El arqueólogo municipal, Juan Murillo, tomó la decisión, tras datar y documentar los restos, de enterrarlos “porque estamos tres metros más arriba”, justifica Cuenca. La Córdoba actual de esta localización ha cambiado su cota por la nivelación del terreno con respecto a las inusuales crecidas del río.

Por aquellos años de creación y excavación del parque de Miraflores Juan Cuenca le pidió a su amigo y compañero de Equipo 57, el artista vasco Agustín Ibarrola, una intervención contemporánea en el parque. Ibarrola le mandó unos bocetos previos, pero cuando llegó a Córdoba, vio el lugar y descubrió los restos y la historia de Saqunda cambió del idea. “Él quiso ligar su intervención a la memoria histórica de lo que aquí había aparecido”.

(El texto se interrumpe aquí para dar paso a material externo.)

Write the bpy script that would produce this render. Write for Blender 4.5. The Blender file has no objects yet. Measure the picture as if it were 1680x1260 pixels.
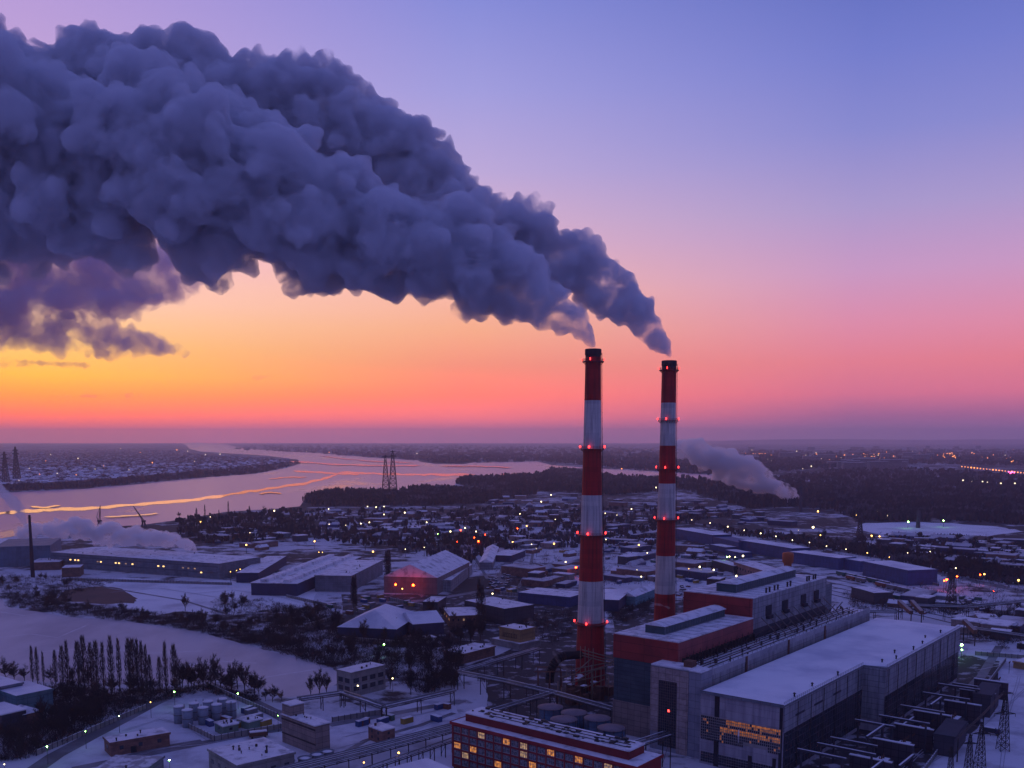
import bpy, math, random
import numpy as np
from mathutils import Vector, Matrix, Quaternion
R = math.radians
random.seed(7); np.random.seed(7)
sc = bpy.context.scene
col = sc.collection
# ------------------------------------------------------------------ camera
TP = .117; PITCH = math.atan(TP); CP, SP = math.cos(PITCH), math.sin(PITCH)
CAMH = 132.0; FPX = 1600.0; PX0 = 840.0; PY0 = 720 + FPX*TP
cam = bpy.data.objects.new('camera', bpy.data.cameras.new('camera')); col.objects.link(cam)
cam.location = (0, 0, CAMH); cam.rotation_euler = (R(90)-PITCH, 0, 0)
cam.data.lens = FPX/1680*36; cam.data.sensor_width = 36
cam.data.shift_y = (PY0-630)/1680
cam.data.clip_start = 1; cam.data.clip_end = 200000
sc.camera = cam
sc.view_settings.view_transform = 'Standard'; sc.view_settings.look = 'None'
sc.view_settings.exposure = 0; sc.view_settings.gamma = 1
sc.render.engine = 'CYCLES'
sc.cycles.use_denoising = True
sc.cycles.sample_clamp_indirect = 1.5
sc.cycles.volume_bounces = 8; sc.cycles.max_bounces = 8
sc.cycles.diffuse_bounces = 2; sc.cycles.glossy_bounces = 2
sc.cycles.volume_max_steps = 256; sc.cycles.volume_step_rate = 1

def ray(x, y):
    u = (x-PX0)/FPX; v = (PY0-y)/FPX
    return (u, CP+v*SP, -SP+v*CP)
def P(x, y, z=0.):
    d = ray(x, y); t = (z-CAMH)/d[2]; return Vector((d[0]*t, d[1]*t, z))
def PD(x, y, Y):
    d = ray(x, y); t = Y/d[1]; return Vector((d[0]*t, Y, CAMH+d[2]*t))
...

El artista, con la ayuda de estudiantes de Bellas Artes, entre los que estaban el artista cordobés Miguel Ángel Moreno Carretero, realizó unas formas con piedras que recreaban aquellos bolos de río que aparecieron en la cimentación del arrabal. Unos volúmenes pintados con colores brillantes que tuvieron otros a modo de negativo.

“Hoy el color está muy desvaído y lanzo el guante a alguien tan activo como Moreno Carretero para que convenza al Ayuntamiento de que vuelva a pintarlos con esos colores potentes que tanto gustan a Ibarrola”, reclama Cuenca.

El arquitecto opina que “no hay que negar la arqueología ni la historia ni nada, no hay que destruir. Hay que fundirlo todo”. Esa fue la filosofía de quien recuperó este lugar físico y de la memoria cordobesa.

Al marcharse del parque y encaminado hacia el Centro de Creación Contemporánea, donde se exponen las piezas de Procesos, un taller de diseño de mobiliario que ha dirigido, a lo Walter Gropius, a un grupo de jóvenes diseñadoras la mayoría, Juan Cuenca reflexiona sobre esta ciudad en la que ha trabajado desde el arte, la arquitectura, el urbanismo y el diseño durante toda su vida: “Córdoba lo aguanta todo, en lo físico es muy pertinaz y la gente está acomodada y encantada de la vida”.

No lo dice cabreado sino con un poso de amargura. “No estoy frustrado, estoy desesperanzado”.